The Seduction of Mimi Blu-ray Movie, Video Quality  3.0 of 5

At first glance and from a distance, Kino-Lorber's 1080p/AVC-encoded transfers of Mimi and the other two Lina Wertmüller titles look decent and about what you'd expect from mid-1970s Italian films—reasonably sharp and nicely colored, with only mild age-related print damage. If you peer closer, though, you'll often see—in addition to grain—what looks like a flurry of buzzing compression artifacts, sometimes obscuring fine textures, softening hard lines, and affecting the gradation between colors. I reached out to Kino, asking about what might've caused this, and I got this response: "The HD masters came from a different source than usual, Societe Nouvelle de Distribution, and were not transferred by Bret Wood, who normally oversees most of our Kino Classics titles." To me, these look like high definition masters that were originally intended for a DVD release—natural filmic grain seems somewhat diminished and softened, but the image is still quite noisy. If you have a smaller TV this might not be as apparent, but those with large screens or projectors will probably notice it. Still, this isn't a huge distraction—from a normal viewing distance it's never overtly apparent—and in terms of overall clarity these transfers present a solid improvement over older home video editions. Could these films look even better? Absolutely. Is it likely they'll actually get a restorative overhaul sometime within this technological generation? I kind of doubt it.
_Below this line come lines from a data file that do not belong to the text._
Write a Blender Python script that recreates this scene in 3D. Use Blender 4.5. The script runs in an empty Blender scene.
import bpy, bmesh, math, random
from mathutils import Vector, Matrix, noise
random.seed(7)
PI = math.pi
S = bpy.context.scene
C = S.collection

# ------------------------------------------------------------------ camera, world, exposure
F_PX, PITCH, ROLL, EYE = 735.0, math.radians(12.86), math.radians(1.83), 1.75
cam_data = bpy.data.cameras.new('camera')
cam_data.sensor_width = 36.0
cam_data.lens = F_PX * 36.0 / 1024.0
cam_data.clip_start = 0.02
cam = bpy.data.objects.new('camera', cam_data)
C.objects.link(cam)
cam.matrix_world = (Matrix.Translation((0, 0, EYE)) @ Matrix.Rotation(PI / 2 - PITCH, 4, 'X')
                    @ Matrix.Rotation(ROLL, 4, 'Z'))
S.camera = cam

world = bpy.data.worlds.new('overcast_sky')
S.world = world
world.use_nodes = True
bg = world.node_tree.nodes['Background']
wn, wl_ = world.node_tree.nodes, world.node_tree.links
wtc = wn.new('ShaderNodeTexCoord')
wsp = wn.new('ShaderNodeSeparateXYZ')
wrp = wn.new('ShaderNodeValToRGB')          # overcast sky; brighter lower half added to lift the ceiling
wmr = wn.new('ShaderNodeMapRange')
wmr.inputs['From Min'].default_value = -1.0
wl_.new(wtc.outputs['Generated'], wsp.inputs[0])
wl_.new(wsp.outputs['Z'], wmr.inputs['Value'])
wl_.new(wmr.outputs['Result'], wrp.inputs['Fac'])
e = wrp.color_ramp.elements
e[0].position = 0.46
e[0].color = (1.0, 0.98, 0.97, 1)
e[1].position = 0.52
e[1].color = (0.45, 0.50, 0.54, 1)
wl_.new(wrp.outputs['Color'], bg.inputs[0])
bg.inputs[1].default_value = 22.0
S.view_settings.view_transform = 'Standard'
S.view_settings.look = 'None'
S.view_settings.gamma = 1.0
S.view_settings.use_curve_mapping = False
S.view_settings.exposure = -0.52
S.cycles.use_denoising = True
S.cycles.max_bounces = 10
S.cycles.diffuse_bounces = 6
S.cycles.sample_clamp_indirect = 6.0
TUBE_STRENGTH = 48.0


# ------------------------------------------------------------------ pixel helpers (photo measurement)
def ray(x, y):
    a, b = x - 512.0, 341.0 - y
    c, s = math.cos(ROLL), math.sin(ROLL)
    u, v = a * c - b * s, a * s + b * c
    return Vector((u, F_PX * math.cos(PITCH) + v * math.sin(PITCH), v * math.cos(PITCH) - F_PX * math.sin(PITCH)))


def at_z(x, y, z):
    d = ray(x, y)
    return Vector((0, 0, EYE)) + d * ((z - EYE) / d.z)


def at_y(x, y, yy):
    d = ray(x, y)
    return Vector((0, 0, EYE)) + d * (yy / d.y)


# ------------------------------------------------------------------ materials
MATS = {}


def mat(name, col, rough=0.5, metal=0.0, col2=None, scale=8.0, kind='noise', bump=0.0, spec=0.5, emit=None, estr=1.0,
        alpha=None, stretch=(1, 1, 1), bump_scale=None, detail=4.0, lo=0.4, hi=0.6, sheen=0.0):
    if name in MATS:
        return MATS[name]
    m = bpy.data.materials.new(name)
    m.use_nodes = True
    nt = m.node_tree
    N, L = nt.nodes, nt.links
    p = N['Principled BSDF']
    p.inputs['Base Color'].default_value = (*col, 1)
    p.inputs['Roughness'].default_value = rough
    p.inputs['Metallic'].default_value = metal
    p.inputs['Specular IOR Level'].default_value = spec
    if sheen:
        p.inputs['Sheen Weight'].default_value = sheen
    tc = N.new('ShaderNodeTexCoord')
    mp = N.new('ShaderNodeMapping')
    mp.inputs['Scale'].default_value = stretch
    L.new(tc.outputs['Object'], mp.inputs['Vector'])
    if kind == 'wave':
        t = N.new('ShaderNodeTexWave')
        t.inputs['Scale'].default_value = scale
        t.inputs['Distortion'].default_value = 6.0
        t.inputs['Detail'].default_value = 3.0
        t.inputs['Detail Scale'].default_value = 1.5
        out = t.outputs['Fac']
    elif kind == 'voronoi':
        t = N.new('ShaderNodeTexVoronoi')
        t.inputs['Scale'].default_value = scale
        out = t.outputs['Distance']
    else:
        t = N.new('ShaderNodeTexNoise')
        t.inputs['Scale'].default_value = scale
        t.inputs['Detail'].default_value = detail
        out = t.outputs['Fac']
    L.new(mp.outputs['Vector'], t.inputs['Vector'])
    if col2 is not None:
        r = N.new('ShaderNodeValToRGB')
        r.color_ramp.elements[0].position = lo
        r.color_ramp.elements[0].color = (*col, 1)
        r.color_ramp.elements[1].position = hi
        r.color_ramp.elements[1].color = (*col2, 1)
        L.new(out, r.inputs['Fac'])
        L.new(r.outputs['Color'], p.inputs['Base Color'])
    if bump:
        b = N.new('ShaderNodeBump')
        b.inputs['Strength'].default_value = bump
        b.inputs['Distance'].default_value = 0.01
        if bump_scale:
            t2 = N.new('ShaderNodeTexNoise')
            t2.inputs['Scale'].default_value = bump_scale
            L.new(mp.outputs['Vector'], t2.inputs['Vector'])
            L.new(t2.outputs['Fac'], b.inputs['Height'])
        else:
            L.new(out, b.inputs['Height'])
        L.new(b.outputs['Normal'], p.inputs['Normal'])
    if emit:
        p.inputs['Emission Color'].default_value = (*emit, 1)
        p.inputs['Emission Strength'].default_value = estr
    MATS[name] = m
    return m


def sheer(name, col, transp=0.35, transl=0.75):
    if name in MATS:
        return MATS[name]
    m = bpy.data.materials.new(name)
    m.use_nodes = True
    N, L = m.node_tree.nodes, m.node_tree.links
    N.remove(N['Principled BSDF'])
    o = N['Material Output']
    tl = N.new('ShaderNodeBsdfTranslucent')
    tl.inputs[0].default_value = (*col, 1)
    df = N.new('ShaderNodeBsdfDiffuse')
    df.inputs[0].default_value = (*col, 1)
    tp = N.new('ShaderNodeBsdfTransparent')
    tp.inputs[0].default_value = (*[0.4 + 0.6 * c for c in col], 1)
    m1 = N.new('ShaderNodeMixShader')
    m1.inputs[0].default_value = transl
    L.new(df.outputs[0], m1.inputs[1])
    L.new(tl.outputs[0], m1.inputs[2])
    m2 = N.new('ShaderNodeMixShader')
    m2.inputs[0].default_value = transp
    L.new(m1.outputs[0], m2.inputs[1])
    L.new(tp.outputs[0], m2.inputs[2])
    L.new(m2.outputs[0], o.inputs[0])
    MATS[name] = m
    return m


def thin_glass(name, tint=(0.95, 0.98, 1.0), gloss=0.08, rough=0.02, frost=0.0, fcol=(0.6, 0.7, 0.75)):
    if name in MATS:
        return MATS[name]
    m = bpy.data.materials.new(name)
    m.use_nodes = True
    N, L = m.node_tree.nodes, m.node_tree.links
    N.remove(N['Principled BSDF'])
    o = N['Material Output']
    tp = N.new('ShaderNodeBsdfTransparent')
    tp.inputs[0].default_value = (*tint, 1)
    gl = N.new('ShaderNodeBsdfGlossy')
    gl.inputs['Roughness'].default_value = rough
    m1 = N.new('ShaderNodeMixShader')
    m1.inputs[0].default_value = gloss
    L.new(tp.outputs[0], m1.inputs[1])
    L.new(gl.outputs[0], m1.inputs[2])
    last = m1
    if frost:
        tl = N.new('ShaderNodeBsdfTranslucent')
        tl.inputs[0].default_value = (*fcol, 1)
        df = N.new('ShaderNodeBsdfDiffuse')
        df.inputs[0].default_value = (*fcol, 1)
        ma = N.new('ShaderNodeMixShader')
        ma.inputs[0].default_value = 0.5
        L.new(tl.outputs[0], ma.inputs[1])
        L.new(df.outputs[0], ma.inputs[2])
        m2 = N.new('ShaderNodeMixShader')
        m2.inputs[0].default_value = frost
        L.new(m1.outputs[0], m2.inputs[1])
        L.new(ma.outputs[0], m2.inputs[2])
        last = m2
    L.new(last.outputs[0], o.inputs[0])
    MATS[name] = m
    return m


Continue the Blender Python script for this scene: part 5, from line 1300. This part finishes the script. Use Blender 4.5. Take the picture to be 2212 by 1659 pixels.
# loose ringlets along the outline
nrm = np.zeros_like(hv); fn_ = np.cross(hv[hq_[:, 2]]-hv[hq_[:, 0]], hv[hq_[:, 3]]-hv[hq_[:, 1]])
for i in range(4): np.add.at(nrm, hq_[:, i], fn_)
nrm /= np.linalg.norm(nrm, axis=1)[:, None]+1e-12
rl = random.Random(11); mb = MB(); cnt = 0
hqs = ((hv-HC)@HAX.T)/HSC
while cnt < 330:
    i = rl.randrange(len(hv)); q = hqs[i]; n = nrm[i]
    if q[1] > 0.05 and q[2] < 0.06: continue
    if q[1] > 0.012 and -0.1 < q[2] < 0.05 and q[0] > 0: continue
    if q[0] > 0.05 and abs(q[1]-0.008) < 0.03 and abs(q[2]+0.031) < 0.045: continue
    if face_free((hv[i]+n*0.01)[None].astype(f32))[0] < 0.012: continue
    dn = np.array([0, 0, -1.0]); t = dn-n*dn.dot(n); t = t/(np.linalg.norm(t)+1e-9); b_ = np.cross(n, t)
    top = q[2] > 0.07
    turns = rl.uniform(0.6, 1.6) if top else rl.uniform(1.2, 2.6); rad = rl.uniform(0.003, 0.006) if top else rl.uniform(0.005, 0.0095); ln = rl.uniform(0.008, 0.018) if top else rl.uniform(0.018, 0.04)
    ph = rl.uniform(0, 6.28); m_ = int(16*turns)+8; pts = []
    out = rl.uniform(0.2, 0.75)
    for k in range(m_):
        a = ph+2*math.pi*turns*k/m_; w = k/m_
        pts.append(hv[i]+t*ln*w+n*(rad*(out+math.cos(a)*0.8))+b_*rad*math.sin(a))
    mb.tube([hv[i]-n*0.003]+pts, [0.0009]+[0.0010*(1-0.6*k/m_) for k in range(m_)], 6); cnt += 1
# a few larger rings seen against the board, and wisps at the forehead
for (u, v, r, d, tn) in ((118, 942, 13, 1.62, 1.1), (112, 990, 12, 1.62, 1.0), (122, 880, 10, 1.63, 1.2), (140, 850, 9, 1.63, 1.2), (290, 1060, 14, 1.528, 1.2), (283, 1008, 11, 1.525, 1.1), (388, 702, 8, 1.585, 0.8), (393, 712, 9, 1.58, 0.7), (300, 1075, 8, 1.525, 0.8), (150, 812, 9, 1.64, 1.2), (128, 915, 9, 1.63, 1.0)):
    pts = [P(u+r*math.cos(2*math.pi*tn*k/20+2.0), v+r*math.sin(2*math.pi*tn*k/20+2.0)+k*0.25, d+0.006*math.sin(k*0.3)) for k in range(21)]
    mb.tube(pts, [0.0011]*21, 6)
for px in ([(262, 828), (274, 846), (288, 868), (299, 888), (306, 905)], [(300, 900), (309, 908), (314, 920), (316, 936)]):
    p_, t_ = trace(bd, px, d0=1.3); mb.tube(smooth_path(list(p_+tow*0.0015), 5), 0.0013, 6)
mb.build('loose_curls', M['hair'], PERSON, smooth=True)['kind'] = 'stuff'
I'm content.


The Seduction of Mimi Blu-ray Movie, Audio Quality  3.5 of 5

The Seduction of Mimi features an uncompressed DTS-HD Master Audio mono track that's listenable and probably as good as the film is ever going to sound. There are some source and age-related issues, of course, but nothing particularly distracting. Like a lot of Italian films from the era, the dubbing is obvious and not always perfectly recorded, with plosives—p's, b's, k's, t's—sometimes coming out a bit crackly. The music can also be slightly brash in the high end, but the score by Piero Piccioni—who also did Swept Away and Jean-Luc Godard's Contempt—is otherwise clear and detailed, and suits the film well. The disc includes optional English subtitles, which appear in easy-to-read white lettering.


The Seduction of Mimi Blu-ray Movie, Special Features and Extras  0.5 of 5

The only extra on the disc is a photo gallery with five grainy stills.


The Seduction of Mimi Blu-ray Movie, Overall Score and Recommendation  3.5 of 5

The Seduction of Mimi is sometimes overlooked as a warm-up to Swept Away—a film that deals more forcefully with the overlap of politics and gender—but it's a very sharp satire in its own right, skewering certain patriarchal attitudes still present during Italy's cultural revolution. (And still around now, unfortunately.) The film's Blu-ray presentation isn't quite up to the high standards that we expect from Kino—this goes for all three of Kino's Wertmüller releases this month—but some slight compression noise/artifacting is no reason not to add Mimi to your collection if you're a fan of Italian cinema. Recommended!